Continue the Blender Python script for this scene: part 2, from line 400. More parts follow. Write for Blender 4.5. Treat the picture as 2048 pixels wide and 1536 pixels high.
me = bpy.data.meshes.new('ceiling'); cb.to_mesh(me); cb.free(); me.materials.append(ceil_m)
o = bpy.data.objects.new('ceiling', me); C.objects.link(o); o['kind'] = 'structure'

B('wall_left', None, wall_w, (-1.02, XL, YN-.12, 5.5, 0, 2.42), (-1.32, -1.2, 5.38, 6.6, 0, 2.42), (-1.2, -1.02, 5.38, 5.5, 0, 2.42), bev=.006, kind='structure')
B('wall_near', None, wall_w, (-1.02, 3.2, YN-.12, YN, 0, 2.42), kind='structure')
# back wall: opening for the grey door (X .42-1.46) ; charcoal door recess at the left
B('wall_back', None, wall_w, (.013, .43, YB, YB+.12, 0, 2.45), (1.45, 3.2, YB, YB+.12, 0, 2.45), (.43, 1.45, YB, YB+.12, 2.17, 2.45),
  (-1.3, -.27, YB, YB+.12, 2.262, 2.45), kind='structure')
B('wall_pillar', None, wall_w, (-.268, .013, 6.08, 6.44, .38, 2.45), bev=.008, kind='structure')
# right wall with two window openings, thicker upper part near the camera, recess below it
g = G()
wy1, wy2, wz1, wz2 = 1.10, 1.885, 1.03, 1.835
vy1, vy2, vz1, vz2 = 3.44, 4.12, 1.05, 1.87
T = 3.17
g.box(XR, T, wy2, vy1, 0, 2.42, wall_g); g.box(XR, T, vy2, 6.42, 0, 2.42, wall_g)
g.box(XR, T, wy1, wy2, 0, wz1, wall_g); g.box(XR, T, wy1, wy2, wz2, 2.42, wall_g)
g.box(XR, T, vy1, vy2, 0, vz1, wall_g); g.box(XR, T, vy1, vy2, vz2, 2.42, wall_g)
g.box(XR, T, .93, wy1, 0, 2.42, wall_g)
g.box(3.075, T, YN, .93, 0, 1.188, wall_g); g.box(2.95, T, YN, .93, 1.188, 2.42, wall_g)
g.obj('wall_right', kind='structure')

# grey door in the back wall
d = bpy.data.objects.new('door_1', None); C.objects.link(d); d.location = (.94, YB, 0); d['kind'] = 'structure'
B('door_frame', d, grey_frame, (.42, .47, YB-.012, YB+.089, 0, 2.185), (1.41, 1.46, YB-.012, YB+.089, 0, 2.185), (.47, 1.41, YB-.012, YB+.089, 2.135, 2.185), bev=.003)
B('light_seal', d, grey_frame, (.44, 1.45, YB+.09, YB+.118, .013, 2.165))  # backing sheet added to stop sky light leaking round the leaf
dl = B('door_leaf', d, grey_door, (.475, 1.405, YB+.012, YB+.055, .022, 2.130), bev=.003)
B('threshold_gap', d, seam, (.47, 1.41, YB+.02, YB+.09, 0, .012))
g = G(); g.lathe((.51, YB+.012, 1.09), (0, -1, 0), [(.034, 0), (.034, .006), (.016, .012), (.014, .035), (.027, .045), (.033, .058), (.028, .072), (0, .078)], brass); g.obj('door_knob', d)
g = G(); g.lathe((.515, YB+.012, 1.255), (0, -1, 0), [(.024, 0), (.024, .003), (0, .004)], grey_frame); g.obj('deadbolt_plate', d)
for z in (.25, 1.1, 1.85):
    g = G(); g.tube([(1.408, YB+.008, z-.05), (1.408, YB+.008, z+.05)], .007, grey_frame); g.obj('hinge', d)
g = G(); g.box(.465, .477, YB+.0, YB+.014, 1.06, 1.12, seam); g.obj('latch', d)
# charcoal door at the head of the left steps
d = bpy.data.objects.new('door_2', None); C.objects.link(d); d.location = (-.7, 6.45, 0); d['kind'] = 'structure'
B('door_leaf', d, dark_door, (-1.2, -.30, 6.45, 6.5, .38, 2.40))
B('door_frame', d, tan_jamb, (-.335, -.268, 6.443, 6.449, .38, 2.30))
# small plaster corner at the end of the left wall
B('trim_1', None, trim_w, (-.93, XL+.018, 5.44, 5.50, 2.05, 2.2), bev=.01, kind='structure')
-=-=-
GOAL OF THE EXERCISE: Quote the whole listing above, leaving nothing out.

TASK ANSWER:
Continue the Blender Python script for this scene: part 2, from line 400. More parts follow. Write for Blender 4.5. Treat the picture as 2048 pixels wide and 1536 pixels high.
me = bpy.data.meshes.new('ceiling'); cb.to_mesh(me); cb.free(); me.materials.append(ceil_m)
o = bpy.data.objects.new('ceiling', me); C.objects.link(o); o['kind'] = 'structure'

B('wall_left', None, wall_w, (-1.02, XL, YN-.12, 5.5, 0, 2.42), (-1.32, -1.2, 5.38, 6.6, 0, 2.42), (-1.2, -1.02, 5.38, 5.5, 0, 2.42), bev=.006, kind='structure')
B('wall_near', None, wall_w, (-1.02, 3.2, YN-.12, YN, 0, 2.42), kind='structure')
# back wall: opening for the grey door (X .42-1.46) ; charcoal door recess at the left
B('wall_back', None, wall_w, (.013, .43, YB, YB+.12, 0, 2.45), (1.45, 3.2, YB, YB+.12, 0, 2.45), (.43, 1.45, YB, YB+.12, 2.17, 2.45),
  (-1.3, -.27, YB, YB+.12, 2.262, 2.45), kind='structure')
B('wall_pillar', None, wall_w, (-.268, .013, 6.08, 6.44, .38, 2.45), bev=.008, kind='structure')
# right wall with two window openings, thicker upper part near the camera, recess below it
g = G()
wy1, wy2, wz1, wz2 = 1.10, 1.885, 1.03, 1.835
vy1, vy2, vz1, vz2 = 3.44, 4.12, 1.05, 1.87
T = 3.17
g.box(XR, T, wy2, vy1, 0, 2.42, wall_g); g.box(XR, T, vy2, 6.42, 0, 2.42, wall_g)
g.box(XR, T, wy1, wy2, 0, wz1, wall_g); g.box(XR, T, wy1, wy2, wz2, 2.42, wall_g)
g.box(XR, T, vy1, vy2, 0, vz1, wall_g); g.box(XR, T, vy1, vy2, vz2, 2.42, wall_g)
g.box(XR, T, .93, wy1, 0, 2.42, wall_g)
g.box(3.075, T, YN, .93, 0, 1.188, wall_g); g.box(2.95, T, YN, .93, 1.188, 2.42, wall_g)
g.obj('wall_right', kind='structure')

# grey door in the back wall
d = bpy.data.objects.new('door_1', None); C.objects.link(d); d.location = (.94, YB, 0); d['kind'] = 'structure'
B('door_frame', d, grey_frame, (.42, .47, YB-.012, YB+.089, 0, 2.185), (1.41, 1.46, YB-.012, YB+.089, 0, 2.185), (.47, 1.41, YB-.012, YB+.089, 2.135, 2.185), bev=.003)
B('light_seal', d, grey_frame, (.44, 1.45, YB+.09, YB+.118, .013, 2.165))  # backing sheet added to stop sky light leaking round the leaf
dl = B('door_leaf', d, grey_door, (.475, 1.405, YB+.012, YB+.055, .022, 2.130), bev=.003)
B('threshold_gap', d, seam, (.47, 1.41, YB+.02, YB+.09, 0, .012))
g = G(); g.lathe((.51, YB+.012, 1.09), (0, -1, 0), [(.034, 0), (.034, .006), (.016, .012), (.014, .035), (.027, .045), (.033, .058), (.028, .072), (0, .078)], brass); g.obj('door_knob', d)
g = G(); g.lathe((.515, YB+.012, 1.255), (0, -1, 0), [(.024, 0), (.024, .003), (0, .004)], grey_frame); g.obj('deadbolt_plate', d)
for z in (.25, 1.1, 1.85):
    g = G(); g.tube([(1.408, YB+.008, z-.05), (1.408, YB+.008, z+.05)], .007, grey_frame); g.obj('hinge', d)
g = G(); g.box(.465, .477, YB+.0, YB+.014, 1.06, 1.12, seam); g.obj('latch', d)
# charcoal door at the head of the left steps
d = bpy.data.objects.new('door_2', None); C.objects.link(d); d.location = (-.7, 6.45, 0); d['kind'] = 'structure'
B('door_leaf', d, dark_door, (-1.2, -.30, 6.45, 6.5, .38, 2.40))
B('door_frame', d, tan_jamb, (-.335, -.268, 6.443, 6.449, .38, 2.30))
# small plaster corner at the end of the left wall
B('trim_1', None, trim_w, (-.93, XL+.018, 5.44, 5.50, 2.05, 2.2), bev=.01, kind='structure')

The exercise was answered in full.